As I grew a little older and I began to find out more about pirates and discover them in other media, perhaps most notably through reading Treasure Island (Stevenson, 1883) and through other adaptations of Peter Pan: the cartoon from 1953 or the Australian adaptation in 2003. (come on, who didn’t have a crush on Jason Isaacs as Captain Hook?) The pirates in Peter Pan were clean-cut, cartoonish (even in live-action) and loveable rogues. There was something not quite real about them and perhaps that was the appeal. They were fantastical.

Then Pirates of the Caribbean (2003) came along and for the first time I really felt what it was really like to live a pirates life. I had experienced the ride at Disneyland Resort Paris over and over many-a-time since the age of 18 months, but now these pirates were flesh and blood. When I saw them on the cinema screen, after lying about my age to get in with my dad, literally larger than life, I fell in love with pirates all over again. Captain Jack Sparrow with his drunken charm; Captain Hector Barbossa with his loveable villainy; Will Turner in all his handsome broodiness. I was never really a fan of Elizabeth Swann, and I’m still not. I think that was because she was not a pirate in my mind, though her speech in At World’s End (2007) is alright I suppose.

I still don't like her very much, but here we are

Pirates of the Caribbean is really when I truly started to study pirates. I spent my pocket-money at nine years old on any and all fact books that I could find. I poured over them, learned all I could about what it meant to live a pirate life for real. I knew more about Edward Teach than my own teacher at school; knew the different ropes on the ship, the parts and what they were used for. You name it, I probably knew it. It really was a pirate's life for me. Pirates of the Caribbean and the subsequent sequels fuelled my love of pirates on screen well into my late teens and early adulthood.
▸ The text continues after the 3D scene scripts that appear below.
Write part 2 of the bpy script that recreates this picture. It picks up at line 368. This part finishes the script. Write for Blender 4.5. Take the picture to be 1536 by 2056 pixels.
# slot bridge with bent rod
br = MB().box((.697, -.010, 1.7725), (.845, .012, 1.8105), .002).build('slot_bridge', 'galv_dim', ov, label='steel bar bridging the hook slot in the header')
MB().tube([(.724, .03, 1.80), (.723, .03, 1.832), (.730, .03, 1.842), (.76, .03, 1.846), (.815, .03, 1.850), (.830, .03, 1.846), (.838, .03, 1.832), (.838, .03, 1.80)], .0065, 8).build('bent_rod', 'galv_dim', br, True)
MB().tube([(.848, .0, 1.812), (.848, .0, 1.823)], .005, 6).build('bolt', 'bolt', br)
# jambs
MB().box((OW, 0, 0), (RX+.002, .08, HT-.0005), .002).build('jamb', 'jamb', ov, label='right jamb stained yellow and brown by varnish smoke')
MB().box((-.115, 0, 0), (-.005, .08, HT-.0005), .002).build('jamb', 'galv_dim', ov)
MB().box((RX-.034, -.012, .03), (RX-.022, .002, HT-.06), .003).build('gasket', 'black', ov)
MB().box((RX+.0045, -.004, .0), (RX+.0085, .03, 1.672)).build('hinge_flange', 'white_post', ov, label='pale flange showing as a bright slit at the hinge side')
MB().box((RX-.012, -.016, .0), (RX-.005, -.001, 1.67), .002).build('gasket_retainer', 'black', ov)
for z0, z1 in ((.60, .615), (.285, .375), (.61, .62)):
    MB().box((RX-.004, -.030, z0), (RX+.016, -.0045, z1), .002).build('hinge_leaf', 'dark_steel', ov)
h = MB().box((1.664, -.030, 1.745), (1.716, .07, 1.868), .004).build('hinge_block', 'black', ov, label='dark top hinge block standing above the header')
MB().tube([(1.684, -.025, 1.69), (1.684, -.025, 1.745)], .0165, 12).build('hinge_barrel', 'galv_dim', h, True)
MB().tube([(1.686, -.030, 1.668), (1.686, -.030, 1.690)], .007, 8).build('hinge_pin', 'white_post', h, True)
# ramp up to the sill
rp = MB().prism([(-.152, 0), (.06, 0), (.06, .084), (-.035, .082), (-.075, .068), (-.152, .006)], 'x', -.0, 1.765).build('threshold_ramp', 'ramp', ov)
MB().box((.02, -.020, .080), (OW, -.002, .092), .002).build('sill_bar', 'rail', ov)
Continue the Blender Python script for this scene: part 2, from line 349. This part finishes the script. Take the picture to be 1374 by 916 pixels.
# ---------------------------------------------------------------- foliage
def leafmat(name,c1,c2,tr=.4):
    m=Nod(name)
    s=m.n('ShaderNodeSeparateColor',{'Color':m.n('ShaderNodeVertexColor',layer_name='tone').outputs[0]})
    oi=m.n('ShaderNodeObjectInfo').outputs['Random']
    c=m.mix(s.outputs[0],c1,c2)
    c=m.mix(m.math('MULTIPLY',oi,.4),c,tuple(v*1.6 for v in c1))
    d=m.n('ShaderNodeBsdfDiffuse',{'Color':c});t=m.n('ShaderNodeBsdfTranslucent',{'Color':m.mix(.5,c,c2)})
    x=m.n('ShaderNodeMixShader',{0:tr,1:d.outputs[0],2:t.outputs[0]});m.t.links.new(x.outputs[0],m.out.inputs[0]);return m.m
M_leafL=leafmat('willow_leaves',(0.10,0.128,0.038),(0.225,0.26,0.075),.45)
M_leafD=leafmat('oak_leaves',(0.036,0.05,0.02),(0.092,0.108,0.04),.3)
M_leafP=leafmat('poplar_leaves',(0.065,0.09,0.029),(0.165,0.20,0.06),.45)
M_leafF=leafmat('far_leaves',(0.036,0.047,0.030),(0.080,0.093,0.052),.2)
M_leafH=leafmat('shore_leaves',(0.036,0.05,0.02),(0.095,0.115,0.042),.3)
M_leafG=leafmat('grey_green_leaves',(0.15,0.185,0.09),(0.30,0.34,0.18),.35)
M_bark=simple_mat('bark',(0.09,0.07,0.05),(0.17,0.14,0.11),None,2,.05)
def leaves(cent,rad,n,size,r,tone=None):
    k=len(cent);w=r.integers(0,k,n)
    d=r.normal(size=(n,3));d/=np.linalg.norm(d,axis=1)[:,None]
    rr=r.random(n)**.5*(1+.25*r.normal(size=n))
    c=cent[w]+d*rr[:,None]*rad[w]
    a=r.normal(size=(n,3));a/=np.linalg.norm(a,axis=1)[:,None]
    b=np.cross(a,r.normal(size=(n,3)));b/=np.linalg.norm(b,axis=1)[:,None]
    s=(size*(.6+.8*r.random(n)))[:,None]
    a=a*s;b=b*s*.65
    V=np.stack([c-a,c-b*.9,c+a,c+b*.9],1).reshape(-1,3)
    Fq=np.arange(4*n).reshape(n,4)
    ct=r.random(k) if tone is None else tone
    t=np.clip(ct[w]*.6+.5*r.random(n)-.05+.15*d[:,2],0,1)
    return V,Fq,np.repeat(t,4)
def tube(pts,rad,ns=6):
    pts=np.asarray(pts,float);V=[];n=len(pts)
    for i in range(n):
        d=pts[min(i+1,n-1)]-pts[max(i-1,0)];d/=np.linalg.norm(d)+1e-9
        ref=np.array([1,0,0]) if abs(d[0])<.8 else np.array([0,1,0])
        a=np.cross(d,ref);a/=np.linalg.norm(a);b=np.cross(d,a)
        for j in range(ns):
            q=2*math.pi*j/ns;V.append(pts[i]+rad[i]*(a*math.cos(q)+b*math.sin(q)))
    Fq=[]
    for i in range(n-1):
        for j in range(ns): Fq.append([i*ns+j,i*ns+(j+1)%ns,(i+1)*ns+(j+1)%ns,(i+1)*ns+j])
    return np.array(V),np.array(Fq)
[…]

However, then I began to crave more.

Whilst researching costume ideas for our production of Treasure Island, I stumbled across an advert for a brand new Starz show that had just begun airing. The show was called Black Sails (2014) and was advertised as a prequel to Treasure Island. Intrigued by the premise, I found the first few episodes that I had missed and settled in to watch. In case you hadn’t guessed, Treasure Island is one of my favourite novels of all time and any version of it is fine by me: from 1950s Disney to Treasure Planet (2002) to Muppets to the 2012 miniseries featuring Eddie Izzard as a flawless Long John Silver. Within three minutes of the first episode of Black Sails I was hooked. It was everything I loved about pirates, they were handsome, swashbuckling rogues, but at the same time they were gritty. Within the first half an hour of the first episode there is more violence and sex than the first full episode of Game of Thrones (2010).

Toby Stephens as Captain James Flint was suave, well-spoken, but undeniably dangerous. Luke Arnold as John Silver was cheeky, relatable and I couldn’t help root for him. Tom Hopper as Billy Bones, a much younger and stronger Billy Bones than that of the books, was sensible and level-headed. It was a perfect portrayal of my favourite characters, plus the women put Elizabeth Swann to shame. Hannah New as Eleanor Guthrie was ballsy and fiesty; Jessica Parker Kennedy as Max was beautiful and calculating. Don't even get me started on the absolute queen that is Clara Paget's Anne Bonny! I knew right then and there that I had found my new favourite show.

The badass women who made Black Sails

Yet it amazes me that so few people have heard of Black Sails! I got my family into the show almost immediately after I found it and we watched it in real time from then on, but whenever I mention it to anyone outside my nearest and dearest I am often met with raised eyebrows. It astonishes me when the show consists of such a delicate and perfected balance of character portrayal; one hell of a soundtrack; a plot driven narrative; adult themes and emotional moments; and stunning cinematography that looks as though it has come straight from a painting.

Tell me this isn't a painting!!

It appears Black Sails is fated to become one of those ‘cult’ shows people often reminisce about, but my god I will reminisce until I am blue in the face. If you, dear reader, are a member of this exclusive band of pirates who call themselves fans please don’t hesitate to let me know.

That is what I endeavour to post about. Sure, the posts may not be perfect, but they will by-God give this wonderful show the recognition it so craves and the justice it so deserves.

And if you need persuasion to pursue the series yourself in the meantime, I have two words for you, the only pitch that is needed for a show as deliciously complex, socio-politically prevalent, and as addictively groundbreaking as this: gay pirates.

“All this will be for nothing. We will have been for nothing. Defined by their histories, distorted to fit into their narrative, until all that is left of us are the monsters in the stories they tell their children.”